In quel tempo, Gesù disse: «Le mie pecore ascoltano la mia voce e io le conosco ed esse mi seguono.
Io do loro la vita eterna e non andranno perdute in eterno e nessuno le strapperà dalla mia mano.
Il Padre mio, che me le ha date, è più grande di tutti e nessuno può strapparle dalla mano del Padre. Io e il Padre siamo una cosa sola».
Vangelo breve, quattro soli versetti su chi è Dio e chi siamo noi.
“Le mie pecore ascoltano la mia voce”.
Per essere di Dio ci vuole l’ascolto.
Facciamo attenzione al piccolo dettaglio: ascoltano la ‘mia’ voce, e non le ‘mie’ parole, perché le pecore non comprendono la lingua del pastore. Come il neonato che per qualche mese ascolta la madre riconoscendola come unica voce al mondo che lo incanta fin da subito, pur senza capirne il senso.

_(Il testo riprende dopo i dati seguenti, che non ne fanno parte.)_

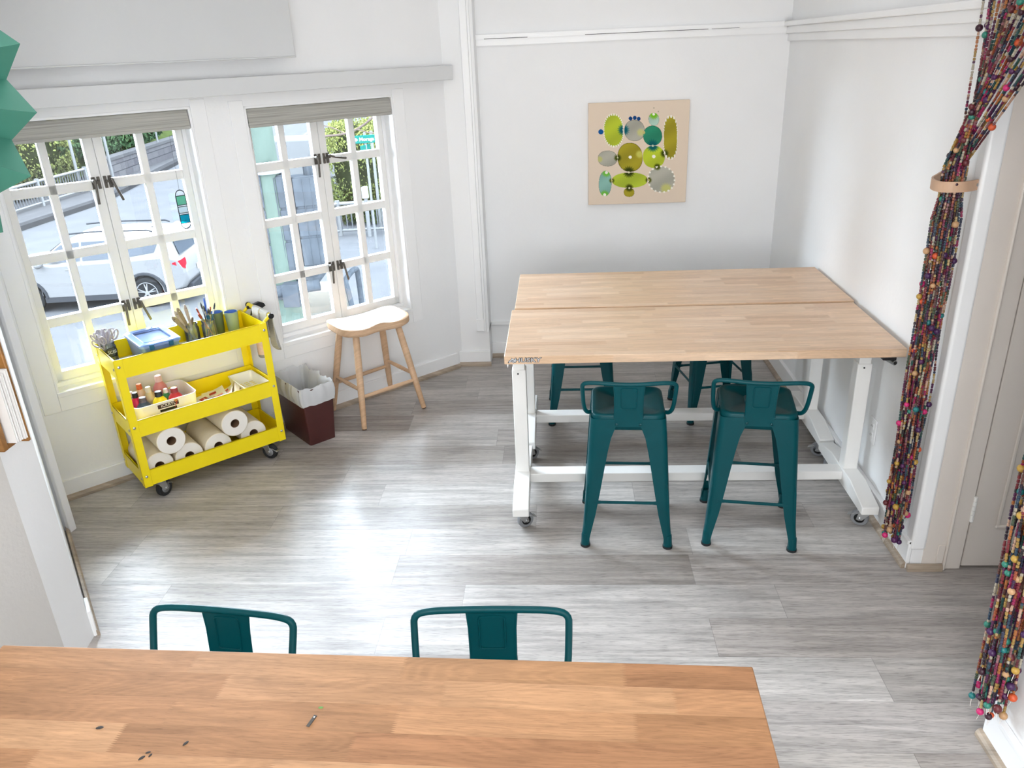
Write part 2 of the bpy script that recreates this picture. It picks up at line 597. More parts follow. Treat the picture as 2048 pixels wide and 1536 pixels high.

Con il tono di voce possiamo graffiare, possiamo ferire oppure accarezzare, perché la voce contiene tutto: affetto, devozione, cura, seduzione.
L’ascolto è ospitalità della vita. È l’esperienza di Maria di Magdala al mattino di Pasqua, del bambino che riconosce la voce al di là della porta e smette di piangere, certo che la mamma arriverà subito.
La voce è il canto amoroso dell’essere: Una voce! L’amato mio! Eccolo, viene saltando per i monti, balzando per le colline (Ct 2,8). E prima ancora, l’amato chiede il canto della voce dell’amata: la tua voce fammi sentire (Ct 2,14).
Ed ecco come continua il vangelo: io conosco le mie pecore. Gesù mi parla come uno che mi vede da sempre, dal grembo di mia madre. Da quando ero appena una perla di sangue ha seguito ogni mio passo, ha contato ogni mio sospiro.
Perché le pecore ascoltano? Non per costrizione, ma perché la voce è amica. E per questo bellissima, dove ha nido il futuro.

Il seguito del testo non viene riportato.